Anyway, I had a great session - we got the studio with all the fantastic big equipment in it (there's only one, and we can't get it every time) - a fantastic pilates reformer, also the one they call the cadillac, and a couple of other smaller things, all with every kind of attachment and accessory imaginable. Katya is leaving Friday for a 3 week training session in London (she's certified by the London Pilates Studio), so I wanted to get in as many sessions as I could before she leaves - she'll be back on March 11, but I won't be back until March 16 (we leave on March 9, the day after National Women's Day - an official State holiday here!), so it will be an entire month till see her again.

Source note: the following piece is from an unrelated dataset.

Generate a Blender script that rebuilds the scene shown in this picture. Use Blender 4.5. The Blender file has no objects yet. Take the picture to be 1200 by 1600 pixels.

I left the building feeling 6 inches taller, like I could walk on a high wire without losing my balance, and so flexible that I could twist myself into a pretzel without thinking twice about it! It's a great feeling.
I made it back without any missteps or mishaps, and settled in for a nice afternoon of reading and blogging, waiting for Ed to get back from his day in Bila Tserkva. We're taking Anna, to dinner tonight at a really good Ukrainian restaurant called Kazak Mamai. She's the very smart and lovely young woman who is our first contact person at OSJI - she's in Kyiv from Budapest to help run the training session, and is then going to Kharkiv to see what's going on there for herself, and coming back on Thursday for the "official" opening of the office in Bila Tserkva, which will be attended by the press and by me! What a difference between launching this office and launching Kharkiv - all the agreements are in place, the Director has met with the police, the judges, the investigators and the prosecutors (there still has not been a meeting with the prosecutors in Kharkiv!), all on his own initiative. The office space is rented, equipped and staffed, and ready to take cases on Monday. So pretty soon they should start having results and data that can be used to evaluate the Project - it's effectiveness, cost, quality of representation - all the things that will have to be put together in order to convince the Ukrainian government that this is a worthwhile enterprise that should be state supported. We'll see.